The States-General of the Netherlands missed out on this building trend, perhaps more surprisingly so given their cramped quarters in the Binnenhof palace of the Hague. The Senate was stuck in the plenary chamber of the States-Provincial of South Holland with whom it had to share, while the Tweede Kamer struggled with a cold, tight chamber with poor acoustics.

The liberal leader Johan Rudolph Thorbecke who pushed through the 1848 reforms to the Dutch constitution thought the newly empowered parliament deserved a building to match, and produced a design by Ludwig Lange of Bavaria. All the Binnenhof buildings on the Hofvijver side would be demolished and replaced by a great classical palace.

Despite members of parliament’s continual complaints about their working conditions, Thorbecke and Lange’s plans were vigorously and successfully opposed by conservatives. As the academic Diederik Smit has written,

A large part of the MPs was of the opinion that such an imposing and monumental palace did not fit well with the political situation in the Netherlands. […] In the case of housing the Dutch parliament, professionalism and modesty continued to be paramount, or so was the idea.

In fact, as Smit points out, significant alterations were made to the Binnenhof, like the demolition of the old Interior Ministry buildings by the Hofvijver, but these were replaced with structures that were actually quite historically convincing.

Further plans were drawn up in the 1920s — including a scheme by Berlage — but MPs felt that none of the proposals quite got things right and they were shelved accordingly. It wasn’t til the 1960s that the lack of space and the poor conditions in the lower chamber forced action. All the same, efficiency was the order of the day, as the speaker, Vondeling, made clear: “It is not the intention to create anything beautiful”.
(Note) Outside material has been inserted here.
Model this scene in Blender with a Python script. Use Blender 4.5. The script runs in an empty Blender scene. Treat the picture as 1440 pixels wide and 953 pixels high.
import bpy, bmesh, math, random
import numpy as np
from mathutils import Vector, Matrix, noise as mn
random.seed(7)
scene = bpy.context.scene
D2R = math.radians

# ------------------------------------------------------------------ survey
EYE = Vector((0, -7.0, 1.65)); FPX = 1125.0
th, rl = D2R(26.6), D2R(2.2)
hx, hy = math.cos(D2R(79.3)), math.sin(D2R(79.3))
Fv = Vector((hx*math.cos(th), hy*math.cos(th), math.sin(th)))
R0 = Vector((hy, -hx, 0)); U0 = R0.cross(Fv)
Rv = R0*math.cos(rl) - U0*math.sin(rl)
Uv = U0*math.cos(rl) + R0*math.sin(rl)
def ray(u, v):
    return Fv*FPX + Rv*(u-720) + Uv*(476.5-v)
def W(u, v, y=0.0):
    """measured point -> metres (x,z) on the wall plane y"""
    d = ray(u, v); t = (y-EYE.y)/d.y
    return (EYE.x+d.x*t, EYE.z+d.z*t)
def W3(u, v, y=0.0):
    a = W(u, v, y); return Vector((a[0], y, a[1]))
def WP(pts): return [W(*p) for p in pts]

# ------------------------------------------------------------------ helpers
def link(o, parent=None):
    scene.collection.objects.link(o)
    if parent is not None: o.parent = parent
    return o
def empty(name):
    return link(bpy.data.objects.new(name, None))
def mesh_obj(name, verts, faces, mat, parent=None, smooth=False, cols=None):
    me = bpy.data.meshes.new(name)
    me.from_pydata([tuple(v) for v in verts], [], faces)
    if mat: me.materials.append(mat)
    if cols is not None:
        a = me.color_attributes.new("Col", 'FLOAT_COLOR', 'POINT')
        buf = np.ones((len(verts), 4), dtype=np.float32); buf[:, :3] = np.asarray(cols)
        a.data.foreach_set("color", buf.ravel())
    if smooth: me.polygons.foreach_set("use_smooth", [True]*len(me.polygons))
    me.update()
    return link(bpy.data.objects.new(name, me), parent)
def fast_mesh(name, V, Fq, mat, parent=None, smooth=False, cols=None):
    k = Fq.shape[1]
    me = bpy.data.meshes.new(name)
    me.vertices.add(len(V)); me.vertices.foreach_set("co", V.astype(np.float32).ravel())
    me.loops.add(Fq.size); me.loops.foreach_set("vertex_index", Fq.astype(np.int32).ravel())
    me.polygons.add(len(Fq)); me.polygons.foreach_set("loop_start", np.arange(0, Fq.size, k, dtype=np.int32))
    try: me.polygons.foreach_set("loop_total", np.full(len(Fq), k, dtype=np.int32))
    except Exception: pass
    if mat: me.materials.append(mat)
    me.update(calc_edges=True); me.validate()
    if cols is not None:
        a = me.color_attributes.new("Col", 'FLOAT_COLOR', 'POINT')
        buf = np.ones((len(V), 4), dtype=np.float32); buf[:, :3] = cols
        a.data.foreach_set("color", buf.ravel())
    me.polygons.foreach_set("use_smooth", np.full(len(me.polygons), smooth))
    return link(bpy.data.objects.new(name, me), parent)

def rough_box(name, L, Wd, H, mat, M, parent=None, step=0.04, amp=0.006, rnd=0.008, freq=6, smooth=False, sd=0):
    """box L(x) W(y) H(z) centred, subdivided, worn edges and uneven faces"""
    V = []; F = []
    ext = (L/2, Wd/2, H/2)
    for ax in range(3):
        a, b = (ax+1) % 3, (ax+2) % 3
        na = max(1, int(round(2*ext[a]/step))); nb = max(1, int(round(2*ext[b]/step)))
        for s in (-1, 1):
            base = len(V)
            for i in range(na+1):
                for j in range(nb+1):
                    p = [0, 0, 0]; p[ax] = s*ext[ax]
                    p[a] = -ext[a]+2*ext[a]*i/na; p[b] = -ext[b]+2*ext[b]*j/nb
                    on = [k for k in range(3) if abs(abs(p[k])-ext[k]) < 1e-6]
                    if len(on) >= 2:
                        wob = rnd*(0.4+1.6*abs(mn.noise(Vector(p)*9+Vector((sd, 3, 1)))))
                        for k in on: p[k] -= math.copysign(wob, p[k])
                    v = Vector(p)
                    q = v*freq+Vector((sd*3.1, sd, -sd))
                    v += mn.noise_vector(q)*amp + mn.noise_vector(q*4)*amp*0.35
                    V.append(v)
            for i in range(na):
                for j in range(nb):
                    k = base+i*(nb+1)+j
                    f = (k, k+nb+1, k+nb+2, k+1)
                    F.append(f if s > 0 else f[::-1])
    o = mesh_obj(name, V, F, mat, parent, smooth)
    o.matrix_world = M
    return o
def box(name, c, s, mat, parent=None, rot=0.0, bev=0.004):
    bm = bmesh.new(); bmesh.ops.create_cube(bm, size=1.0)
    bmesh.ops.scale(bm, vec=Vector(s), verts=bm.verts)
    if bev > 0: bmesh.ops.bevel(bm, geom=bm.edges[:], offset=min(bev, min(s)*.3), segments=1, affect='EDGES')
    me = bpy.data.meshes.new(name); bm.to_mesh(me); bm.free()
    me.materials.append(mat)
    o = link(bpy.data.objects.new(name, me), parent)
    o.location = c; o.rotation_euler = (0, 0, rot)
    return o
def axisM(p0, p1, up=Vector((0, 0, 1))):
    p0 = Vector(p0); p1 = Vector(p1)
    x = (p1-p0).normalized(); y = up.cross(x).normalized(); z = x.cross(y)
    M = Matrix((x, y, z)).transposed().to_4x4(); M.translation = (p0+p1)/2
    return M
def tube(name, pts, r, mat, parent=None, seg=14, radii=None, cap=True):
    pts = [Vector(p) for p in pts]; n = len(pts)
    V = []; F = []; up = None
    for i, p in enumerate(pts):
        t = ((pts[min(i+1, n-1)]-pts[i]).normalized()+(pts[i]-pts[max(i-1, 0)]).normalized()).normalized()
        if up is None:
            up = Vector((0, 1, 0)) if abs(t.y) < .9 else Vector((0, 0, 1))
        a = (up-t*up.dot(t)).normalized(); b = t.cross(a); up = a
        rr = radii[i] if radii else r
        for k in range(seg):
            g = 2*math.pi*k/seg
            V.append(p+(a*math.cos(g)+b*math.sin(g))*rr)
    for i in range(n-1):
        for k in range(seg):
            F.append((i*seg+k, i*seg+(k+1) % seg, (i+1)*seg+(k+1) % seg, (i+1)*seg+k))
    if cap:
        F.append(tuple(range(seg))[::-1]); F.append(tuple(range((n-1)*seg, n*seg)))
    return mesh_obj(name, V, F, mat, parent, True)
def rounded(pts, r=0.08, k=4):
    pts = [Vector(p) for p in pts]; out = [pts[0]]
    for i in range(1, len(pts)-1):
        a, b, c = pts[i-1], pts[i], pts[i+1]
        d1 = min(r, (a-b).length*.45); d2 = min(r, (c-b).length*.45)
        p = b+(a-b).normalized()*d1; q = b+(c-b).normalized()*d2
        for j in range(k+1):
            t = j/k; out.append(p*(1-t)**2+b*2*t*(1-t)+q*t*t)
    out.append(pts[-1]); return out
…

Even then it wasn’t until the 1980s that the work was started, and the MPs moved into their new chamber in 1992. As you can see in this photograph, Vondeling’s aim of avoiding anything beautiful or showy has been achieved. The new chamber is certainly spacious — indeed some MPs claim it is too spacious. The art historian and D66 party leader Alexander Pechtold pointed out the distance between MPs inhibits real debate, unlike in the British House of Commons, and to that extent parliamentary design is inhibiting real democracy.

Published at 11:05 am on Tuesday 10 November 2020. Categories: Architecture Netherlands Tags: , , .
Comments

What an appalling structure. Anything less characteristically Dutch can hardly be imagined. Thank God for the good sense of the conservative burgers and their representatives in Parliament at the time. Only a “progressive” like Thorbecke could ever have imagined that Germanic heaviness and disproportion were just what the cosmopolitan and rather French denizens of the Hague needed to bring their city up to date.

Lange was a terrible architect: his museum in Leipzig, mercifully destroyed by bombing in 1943, is lumpily hideous and a design for a parliament in Frankfurt (rather than Berlin) is only notable for its quite remarkable lack of any redeeming feature whatsoever.

One wonders, had it been built, how long it would have remained after the events of 1940-45, when all things German were pushed to the edge of public consciousness for the better part of three generations.

Pieter Noorwits 11 Nov 2020 9:24 pm

I rather love Lange’s unbuilt parliament — it would have made a superb Indian legislative council in the nineteenth century.

But neither Frankfurt nor Berlin have any right to be the German capital. My vote is for Vienna… or perhaps Prague. Or really the Diet should meeting places around in the odd years it is actually convened.

But I think we can all be glad this plan for the Binnenhof never got off the ground.

Andrew Cusack 13 Nov 2020 4:13 pm

It was recently announced the old Second Chamber would be restored to its former glory and become a museum – a reprieve for common sense. I have always argued they should have done that from the start.